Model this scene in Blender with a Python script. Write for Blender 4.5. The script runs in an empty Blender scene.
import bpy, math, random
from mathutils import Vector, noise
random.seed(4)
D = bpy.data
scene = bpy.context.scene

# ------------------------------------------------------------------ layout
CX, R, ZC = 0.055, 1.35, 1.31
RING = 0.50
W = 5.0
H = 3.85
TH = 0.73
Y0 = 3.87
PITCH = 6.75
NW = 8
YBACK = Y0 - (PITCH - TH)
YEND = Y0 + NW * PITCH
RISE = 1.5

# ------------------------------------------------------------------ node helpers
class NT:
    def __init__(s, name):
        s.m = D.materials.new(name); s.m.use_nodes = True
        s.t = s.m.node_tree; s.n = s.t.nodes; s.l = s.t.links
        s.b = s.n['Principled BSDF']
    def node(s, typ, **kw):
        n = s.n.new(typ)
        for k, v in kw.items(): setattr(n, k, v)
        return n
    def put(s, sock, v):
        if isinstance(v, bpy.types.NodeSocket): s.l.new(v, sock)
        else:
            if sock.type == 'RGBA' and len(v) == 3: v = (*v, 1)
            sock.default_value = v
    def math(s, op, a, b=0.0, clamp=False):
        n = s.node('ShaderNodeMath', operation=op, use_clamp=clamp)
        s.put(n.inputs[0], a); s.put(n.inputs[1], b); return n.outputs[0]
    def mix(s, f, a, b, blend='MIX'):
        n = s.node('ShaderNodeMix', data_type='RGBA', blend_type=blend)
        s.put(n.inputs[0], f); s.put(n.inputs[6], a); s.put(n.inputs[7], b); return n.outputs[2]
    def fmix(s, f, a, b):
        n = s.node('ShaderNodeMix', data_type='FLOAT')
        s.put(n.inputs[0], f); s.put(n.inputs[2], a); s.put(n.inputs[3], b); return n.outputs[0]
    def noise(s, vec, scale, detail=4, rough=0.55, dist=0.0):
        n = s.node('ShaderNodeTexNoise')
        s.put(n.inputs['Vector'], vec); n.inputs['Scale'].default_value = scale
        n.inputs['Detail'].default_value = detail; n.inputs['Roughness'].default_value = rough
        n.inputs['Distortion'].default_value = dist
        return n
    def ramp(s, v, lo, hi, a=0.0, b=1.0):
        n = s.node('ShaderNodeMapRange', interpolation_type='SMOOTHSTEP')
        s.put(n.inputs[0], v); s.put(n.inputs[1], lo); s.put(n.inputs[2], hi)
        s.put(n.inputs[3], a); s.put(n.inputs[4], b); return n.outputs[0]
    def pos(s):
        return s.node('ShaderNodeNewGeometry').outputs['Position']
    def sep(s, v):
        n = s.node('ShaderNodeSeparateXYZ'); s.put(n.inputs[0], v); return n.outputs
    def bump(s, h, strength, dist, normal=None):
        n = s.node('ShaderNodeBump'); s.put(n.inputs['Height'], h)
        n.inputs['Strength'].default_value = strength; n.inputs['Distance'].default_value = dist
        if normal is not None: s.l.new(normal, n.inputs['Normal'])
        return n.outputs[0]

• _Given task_
Print exactly, and only, the lines beginning at the top of the listing and ending at the line with "scene = bpy.context.scene".

• _The completed task_
Model this scene in Blender with a Python script. Write for Blender 4.5. The script runs in an empty Blender scene.
import bpy, math, random
from mathutils import Vector, noise
random.seed(4)
D = bpy.data
scene = bpy.context.scene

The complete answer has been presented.